Comme vous le rappelez, la révision de 2017 a été accompagnée par plusieurs mécanismes destinés à en juguler les effets.

Tout d'abord, le dispositif dit de « neutralisation » a assuré que la révision s'effectue à niveau de recettes constant pour chaque commune et établissement public de coopération intercommunale (EPCI) et chaque impôt. Il a ainsi assuré que la révision ne se traduise pas par une augmentation généralisée de la pression fiscale sur les entreprises.

Puis, pour lisser les évolutions individuelles, l'augmentation brute des bases a été réduite par l'application d'un mécanisme appelé « planchonnement », applicable jusqu'en 2025, tandis que l'augmentation d'impôt elle-même a été lissée sur une période de dix ans.

L'ensemble de ces mécanismes, compte tenu de leur incidence sur le montant de l'impôt, relèvent de la loi. C'est pourquoi, eu égard à la décision du Gouvernement de reporter l'entrée en vigueur de cette actualisation, de tels mécanismes n'ont pas été de nouveau proposés au législateur.

Sur ce point, je tiens à rappeler que le choix du Gouvernement découle notamment des alertes émises par nombre d'élus sur les conséquences potentiellement importantes de cette actualisation dans une période de forte tension économique ainsi que sur le manque de visibilité laissé aux commissions locales des impôts, chargées de se prononcer sur les nouvelles valeurs locatives. Les craintes que vous exprimez ont donc été, madame la sénatrice, largement entendues.

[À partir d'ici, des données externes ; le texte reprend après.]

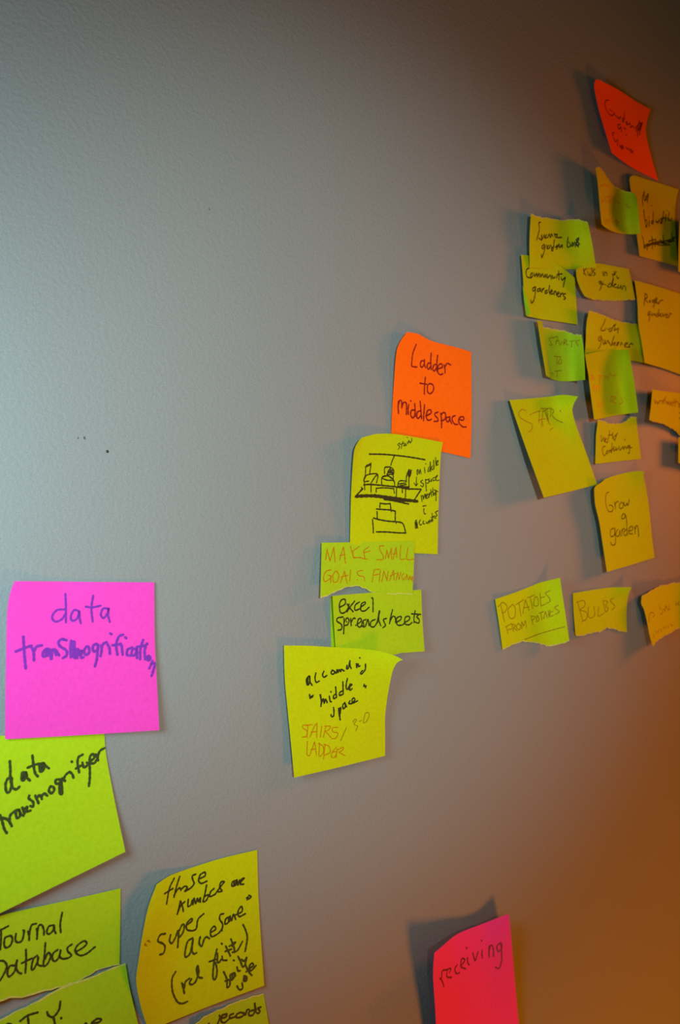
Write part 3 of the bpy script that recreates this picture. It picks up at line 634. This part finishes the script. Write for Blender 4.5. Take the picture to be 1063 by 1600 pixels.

Au vu de cette expérience, le Gouvernement a annoncé lors des débats sur la loi de finances pour 2023 que toute avancée sur ce sujet devrait prendre la forme d'une concertation approfondie, au cours de l'année 2023, avec les entreprises et les collectivités, qui partagent l'objectif d'une meilleure répartition des impôts fonciers.

M. le président. La parole est à Mme Laure Darcos, pour la réplique.

Mme Laure Darcos. Nous serons très vigilants, en effet. Les directions des finances publiques, dans nos départements, ont besoin aussi d'avoir un calendrier, afin qu'on ne se retrouve pas de nouveau au pied du mur.